Characteristically, Anglicans tend to think from the bottom up; Catholics, from the top down. Such differences and perspectives inevitably give a color or flavor to the way in which a decision or recommendation is reached, how it is framed, and how it is understood by the clergy and laity of the Anglican Communion. Similarly there are different influences: magisterial, historical, etc. that color the way in which the Catholic Church makes decisions, their international dimensions and their binding force.

This begins to describe the gifts of both churches and how they can help each other to see different points of view in the process and conclusions of discernment in moral questions.


Case Studies


ARCUSA decided to examine two case studies to illustrate the differences in discerning of issues in morality. They begin to illustrate how the discernment process differs in each church and how this leads to different conclusions that are appreciable. These two case studies concern migration/immigration and same sex relations.

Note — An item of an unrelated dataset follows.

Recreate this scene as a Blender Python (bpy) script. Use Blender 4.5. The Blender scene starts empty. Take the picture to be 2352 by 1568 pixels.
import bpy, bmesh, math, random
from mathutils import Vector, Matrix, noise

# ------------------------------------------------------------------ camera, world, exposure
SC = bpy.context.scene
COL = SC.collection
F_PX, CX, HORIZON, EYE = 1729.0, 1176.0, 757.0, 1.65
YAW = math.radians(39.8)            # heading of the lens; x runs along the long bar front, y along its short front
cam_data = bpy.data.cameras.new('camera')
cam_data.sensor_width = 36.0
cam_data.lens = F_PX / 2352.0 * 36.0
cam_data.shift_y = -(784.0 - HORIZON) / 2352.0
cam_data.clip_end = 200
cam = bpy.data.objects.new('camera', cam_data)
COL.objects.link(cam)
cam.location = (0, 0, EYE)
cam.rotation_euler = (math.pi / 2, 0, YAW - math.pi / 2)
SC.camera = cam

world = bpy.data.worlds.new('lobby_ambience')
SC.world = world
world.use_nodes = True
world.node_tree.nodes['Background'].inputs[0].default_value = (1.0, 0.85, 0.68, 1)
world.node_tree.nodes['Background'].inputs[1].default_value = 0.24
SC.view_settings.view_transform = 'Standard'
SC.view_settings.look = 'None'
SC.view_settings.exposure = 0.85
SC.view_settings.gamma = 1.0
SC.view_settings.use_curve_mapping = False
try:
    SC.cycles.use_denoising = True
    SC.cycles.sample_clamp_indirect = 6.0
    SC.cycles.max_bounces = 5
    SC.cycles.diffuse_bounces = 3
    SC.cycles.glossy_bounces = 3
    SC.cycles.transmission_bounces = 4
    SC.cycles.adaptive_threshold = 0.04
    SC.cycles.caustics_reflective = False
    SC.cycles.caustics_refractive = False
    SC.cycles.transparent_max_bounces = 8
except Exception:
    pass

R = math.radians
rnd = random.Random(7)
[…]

We can only give a broad view of these two case studies. The report shows the several areas of common discernment by the Anglican and Catholic churches. Much involved in this discernment is the very way in which each church understands itself.


Same sex relations are an issue that has caused much discussion, tension and change in the Anglican Communion itself. The position of the Roman Church is based on God’s plan for men and women. It emphasizes that sexual activity is moral only when the fruits of marriage are present as understood by the teaching of the Catholic Church.




This dialogue is over fifty years old. It is being conducted at the international, national and local level and has made great progress on matters of faith. It is hoped that ARCIC III will make similar progress in moral discernment. Already there is a sense that the representatives of each world communion have great love and respect for each other and pray and work for the day when they will share full communion with each other.